8. Where are the graphical effects in Gutsy??? There are none, not even when I try them with a single screen defined. Everything worked flawlessly with Feisty.

9. My keyboard input at first login was not correct. Probably qwerty in stead of azerty but this was automatically corrected after my first login. (https://bugs.edge.launchpad.net/ubuntu/+source/xorg/+bug/136812)

Solution: I still need to work this out.

Conclusion: A zero conf upgrade is still a dream. Even worse, it can still break the installation. I'll take my responsibility and update each point with a bug report in launchpad. I hope you do the same in order to get Ubuntu rock solid for the next release!

<Update>
10. More stuff going wrong... no CPU scaling and stuck to the minimum frequency.

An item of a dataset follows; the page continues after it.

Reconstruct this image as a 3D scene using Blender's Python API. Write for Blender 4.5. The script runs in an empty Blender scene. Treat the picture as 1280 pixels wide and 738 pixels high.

This is for Pentium M Dothan CPU's of the model SONOMA as it seems. (https://bugs.launchpad.net/ubuntu/+source/linux-source-2.6.22/+bug/132271)

ronacc
October 17th, 2007, 09:24 AM
A zero config upgrade or installation is still a dream and always will be , some systems are always going to require a bit of tweaking .

BungaMan
October 17th, 2007, 01:26 PM
Sure thing, but a couple of my issues could have been prevented. The messing around with vesafb for example, a bug reported in august and fixed and broken again with the latest kernel edition. Borderless windows, caused when fusion-icon fails to start compiz. Those were just my issues, I can imagine a lot more for other people.